= Task prompt =
Reproduce nothing but the lines from the start of the material through the line that includes "b.build('fine_print', m_lw, mod)", both ends included, and omit every picture.

= Given information =
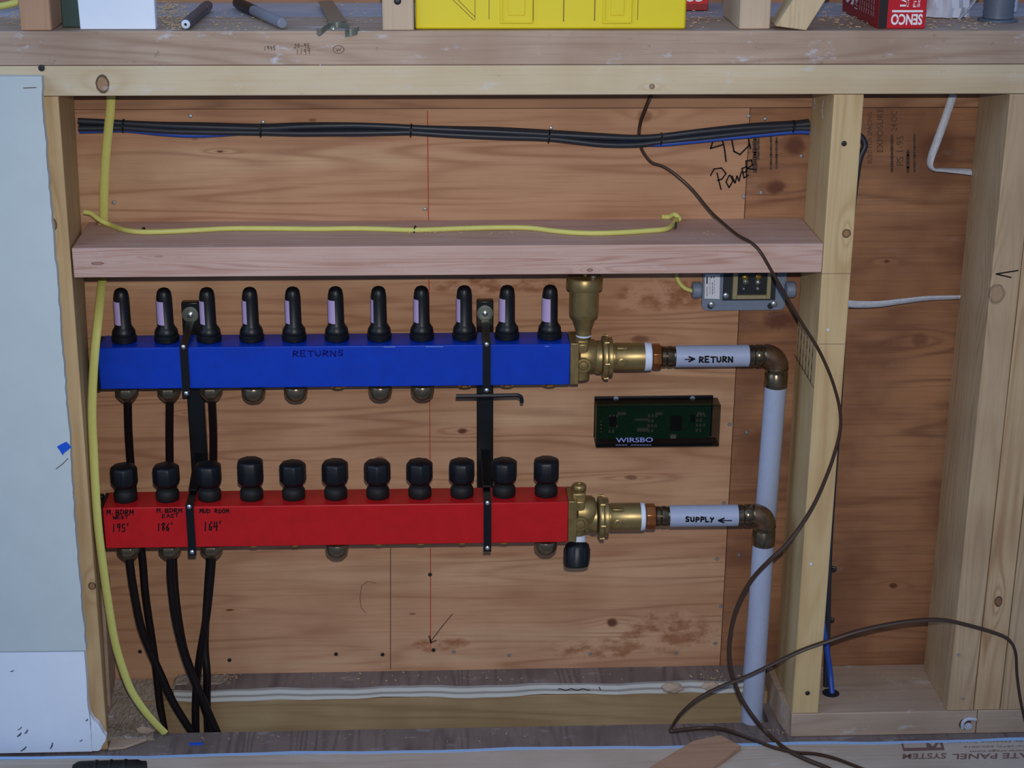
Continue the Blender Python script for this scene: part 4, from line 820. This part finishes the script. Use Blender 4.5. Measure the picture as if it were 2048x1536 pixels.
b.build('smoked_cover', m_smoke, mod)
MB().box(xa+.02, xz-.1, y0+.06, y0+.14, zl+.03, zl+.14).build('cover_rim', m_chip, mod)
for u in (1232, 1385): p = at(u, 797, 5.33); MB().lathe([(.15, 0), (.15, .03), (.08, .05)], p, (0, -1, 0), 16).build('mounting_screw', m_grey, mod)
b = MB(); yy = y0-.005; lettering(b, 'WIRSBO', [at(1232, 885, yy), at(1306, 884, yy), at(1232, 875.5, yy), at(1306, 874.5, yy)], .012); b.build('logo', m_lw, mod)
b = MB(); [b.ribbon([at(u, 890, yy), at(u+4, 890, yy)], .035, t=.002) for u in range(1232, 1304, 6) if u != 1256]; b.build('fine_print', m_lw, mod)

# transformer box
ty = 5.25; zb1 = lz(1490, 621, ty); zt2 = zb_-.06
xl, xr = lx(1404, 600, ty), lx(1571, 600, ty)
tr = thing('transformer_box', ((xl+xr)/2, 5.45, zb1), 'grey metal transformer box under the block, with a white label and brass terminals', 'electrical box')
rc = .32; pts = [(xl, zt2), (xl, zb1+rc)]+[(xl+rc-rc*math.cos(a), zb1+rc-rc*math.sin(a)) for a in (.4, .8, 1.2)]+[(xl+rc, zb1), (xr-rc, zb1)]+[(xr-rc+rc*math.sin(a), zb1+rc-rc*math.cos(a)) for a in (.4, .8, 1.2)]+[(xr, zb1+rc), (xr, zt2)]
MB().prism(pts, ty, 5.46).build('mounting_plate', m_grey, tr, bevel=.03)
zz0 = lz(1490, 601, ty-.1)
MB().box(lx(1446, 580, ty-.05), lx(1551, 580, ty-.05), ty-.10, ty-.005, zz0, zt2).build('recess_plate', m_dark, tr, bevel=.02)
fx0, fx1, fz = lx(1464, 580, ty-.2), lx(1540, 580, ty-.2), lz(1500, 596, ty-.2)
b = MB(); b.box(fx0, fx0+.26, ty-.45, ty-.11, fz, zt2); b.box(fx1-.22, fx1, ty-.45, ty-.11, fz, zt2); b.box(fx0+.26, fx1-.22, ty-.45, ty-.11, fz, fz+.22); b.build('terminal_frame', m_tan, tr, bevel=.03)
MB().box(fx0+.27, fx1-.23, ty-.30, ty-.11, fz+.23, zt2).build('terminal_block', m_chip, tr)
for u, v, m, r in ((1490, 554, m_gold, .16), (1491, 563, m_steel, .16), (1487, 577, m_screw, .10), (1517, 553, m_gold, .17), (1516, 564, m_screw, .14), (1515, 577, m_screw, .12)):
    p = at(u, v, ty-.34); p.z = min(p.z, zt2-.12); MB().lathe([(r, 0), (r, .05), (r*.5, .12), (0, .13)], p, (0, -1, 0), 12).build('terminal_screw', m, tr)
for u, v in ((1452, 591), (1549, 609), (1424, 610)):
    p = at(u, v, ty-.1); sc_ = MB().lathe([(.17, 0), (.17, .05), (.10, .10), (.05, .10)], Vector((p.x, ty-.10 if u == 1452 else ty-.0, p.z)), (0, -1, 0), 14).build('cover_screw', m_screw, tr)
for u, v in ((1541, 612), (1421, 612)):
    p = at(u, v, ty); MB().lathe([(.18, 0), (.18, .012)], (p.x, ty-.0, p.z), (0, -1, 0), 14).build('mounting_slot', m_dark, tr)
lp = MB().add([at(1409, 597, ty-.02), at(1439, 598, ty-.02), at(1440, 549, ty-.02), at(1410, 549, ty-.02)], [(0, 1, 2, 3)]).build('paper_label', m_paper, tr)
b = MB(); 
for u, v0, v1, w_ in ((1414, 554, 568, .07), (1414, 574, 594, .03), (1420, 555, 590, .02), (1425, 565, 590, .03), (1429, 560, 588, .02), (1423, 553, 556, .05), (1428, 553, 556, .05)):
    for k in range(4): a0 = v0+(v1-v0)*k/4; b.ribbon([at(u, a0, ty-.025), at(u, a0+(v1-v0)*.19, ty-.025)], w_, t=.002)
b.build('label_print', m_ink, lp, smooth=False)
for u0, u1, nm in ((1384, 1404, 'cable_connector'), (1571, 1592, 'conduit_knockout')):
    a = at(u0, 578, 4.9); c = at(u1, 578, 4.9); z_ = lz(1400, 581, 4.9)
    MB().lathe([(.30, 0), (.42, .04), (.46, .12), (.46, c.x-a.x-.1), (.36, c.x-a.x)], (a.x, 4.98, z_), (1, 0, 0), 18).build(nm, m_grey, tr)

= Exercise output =
Continue the Blender Python script for this scene: part 4, from line 820. This part finishes the script. Use Blender 4.5. Measure the picture as if it were 2048x1536 pixels.
b.build('smoked_cover', m_smoke, mod)
MB().box(xa+.02, xz-.1, y0+.06, y0+.14, zl+.03, zl+.14).build('cover_rim', m_chip, mod)
for u in (1232, 1385): p = at(u, 797, 5.33); MB().lathe([(.15, 0), (.15, .03), (.08, .05)], p, (0, -1, 0), 16).build('mounting_screw', m_grey, mod)
b = MB(); yy = y0-.005; lettering(b, 'WIRSBO', [at(1232, 885, yy), at(1306, 884, yy), at(1232, 875.5, yy), at(1306, 874.5, yy)], .012); b.build('logo', m_lw, mod)
b = MB(); [b.ribbon([at(u, 890, yy), at(u+4, 890, yy)], .035, t=.002) for u in range(1232, 1304, 6) if u != 1256]; b.build('fine_print', m_lw, mod)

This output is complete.